Acertó el Ministerio de Cultura en impulsar la participación privada en el salvataje de nuestro patrimonio cultural mediante la dación del DL 1198. Pero el Congreso se equivocó al derogarlo por ponerse de rodillas ante la protesta callejera. Y es que no se entiende -ni se sostiene el esfuerzo de hacer entender- que sin la empresa privada es imposible atender la puesta en valor de nuestro rico patrimonio arqueológico. De hecho, por citar dos ejemplos, la Catedral del Cusco y los Templos del Sol y la Luna de Trujillo han sido restaurados con dineros de Telefónica y Backus. Es decir, la empresa privada hace rato es el motor de las restauraciones, pero esta vez la idea era que esos aportes no fueran solo desembolsos en el marco de políticas de responsabilidad social empresarial, sino compromisos de largo plazo de incorporar capitales y gestión a la puesta en valor de importantes activos culturales, con la contraprestación de una rentabilidad para sus operadores privados.

En realidad, estos esquemas configuran asociaciones público-privadas (APP) más que simples contratos de gestión.

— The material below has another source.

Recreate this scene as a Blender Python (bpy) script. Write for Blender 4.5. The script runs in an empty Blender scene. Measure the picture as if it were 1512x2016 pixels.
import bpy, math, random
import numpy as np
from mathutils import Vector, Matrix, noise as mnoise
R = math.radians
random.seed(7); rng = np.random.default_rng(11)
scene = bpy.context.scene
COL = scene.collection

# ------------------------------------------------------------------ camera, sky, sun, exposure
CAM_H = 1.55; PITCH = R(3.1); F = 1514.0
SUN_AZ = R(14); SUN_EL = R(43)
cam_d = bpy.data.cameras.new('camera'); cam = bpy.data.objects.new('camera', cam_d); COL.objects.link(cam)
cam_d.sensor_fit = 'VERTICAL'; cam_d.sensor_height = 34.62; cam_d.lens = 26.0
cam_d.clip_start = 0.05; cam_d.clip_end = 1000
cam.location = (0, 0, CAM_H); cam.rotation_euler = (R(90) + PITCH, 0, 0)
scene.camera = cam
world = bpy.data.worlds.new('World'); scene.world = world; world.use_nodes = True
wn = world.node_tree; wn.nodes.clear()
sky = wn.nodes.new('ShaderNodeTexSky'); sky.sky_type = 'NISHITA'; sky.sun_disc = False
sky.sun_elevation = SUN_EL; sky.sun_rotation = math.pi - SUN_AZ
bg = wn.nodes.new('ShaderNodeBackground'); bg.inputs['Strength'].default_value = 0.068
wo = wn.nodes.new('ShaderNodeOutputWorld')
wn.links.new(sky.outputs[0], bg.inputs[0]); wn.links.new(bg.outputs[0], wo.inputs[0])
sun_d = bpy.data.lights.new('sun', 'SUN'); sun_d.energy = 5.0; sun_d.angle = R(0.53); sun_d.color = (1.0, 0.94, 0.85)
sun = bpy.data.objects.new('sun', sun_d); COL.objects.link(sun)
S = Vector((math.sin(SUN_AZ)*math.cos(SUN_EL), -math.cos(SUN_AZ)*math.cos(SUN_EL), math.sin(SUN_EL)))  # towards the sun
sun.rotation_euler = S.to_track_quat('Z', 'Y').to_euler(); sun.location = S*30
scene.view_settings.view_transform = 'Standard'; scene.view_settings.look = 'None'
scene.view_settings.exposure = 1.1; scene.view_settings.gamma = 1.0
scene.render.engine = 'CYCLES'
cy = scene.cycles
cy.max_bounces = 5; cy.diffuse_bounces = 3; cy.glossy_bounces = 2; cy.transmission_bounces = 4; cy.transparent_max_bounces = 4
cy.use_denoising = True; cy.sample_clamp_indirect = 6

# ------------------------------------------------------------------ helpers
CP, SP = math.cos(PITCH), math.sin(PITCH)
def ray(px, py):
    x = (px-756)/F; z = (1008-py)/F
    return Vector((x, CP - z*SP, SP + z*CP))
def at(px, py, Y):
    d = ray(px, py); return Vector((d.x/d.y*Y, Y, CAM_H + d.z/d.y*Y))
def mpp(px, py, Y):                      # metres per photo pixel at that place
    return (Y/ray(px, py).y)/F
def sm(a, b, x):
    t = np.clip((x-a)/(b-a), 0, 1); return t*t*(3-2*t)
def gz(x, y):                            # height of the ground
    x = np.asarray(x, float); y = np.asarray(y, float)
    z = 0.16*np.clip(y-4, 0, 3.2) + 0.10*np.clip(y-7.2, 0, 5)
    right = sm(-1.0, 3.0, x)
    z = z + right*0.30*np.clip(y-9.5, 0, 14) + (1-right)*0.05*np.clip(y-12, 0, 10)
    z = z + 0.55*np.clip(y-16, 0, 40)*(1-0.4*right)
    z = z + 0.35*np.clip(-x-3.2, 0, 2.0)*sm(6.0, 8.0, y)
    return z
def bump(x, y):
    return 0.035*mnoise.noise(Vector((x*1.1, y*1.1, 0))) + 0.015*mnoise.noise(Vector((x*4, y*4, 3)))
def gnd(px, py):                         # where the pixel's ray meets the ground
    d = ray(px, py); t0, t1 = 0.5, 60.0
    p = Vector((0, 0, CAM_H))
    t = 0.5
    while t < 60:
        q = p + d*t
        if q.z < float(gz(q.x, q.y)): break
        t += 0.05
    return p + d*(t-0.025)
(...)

Y está bien que lo sean, porque con las APP se atrae no solo manejo gerencial sino recursos monetarios indispensables para el trabajo de arqueólogos y restauradores. Y porque nadie se tomará un vuelo desde Europa para venir a ver un montón de rocas que alguna vez fueron un complejo piramidal. Aprendamos de México y España, o incluso de la Cuba castrista, donde se rescata con inversiones los activos turísticos, que generan trabajo, negocios y bienestar. Lamentablemente, la falta de convicción vuelve a jugar una pasada al progreso, y en vez de impulsar con liderazgo y sin timidez este modelo, el Ejecutivo y el Congreso optan por lo populista: atender a la turba y resistirse a gobernar.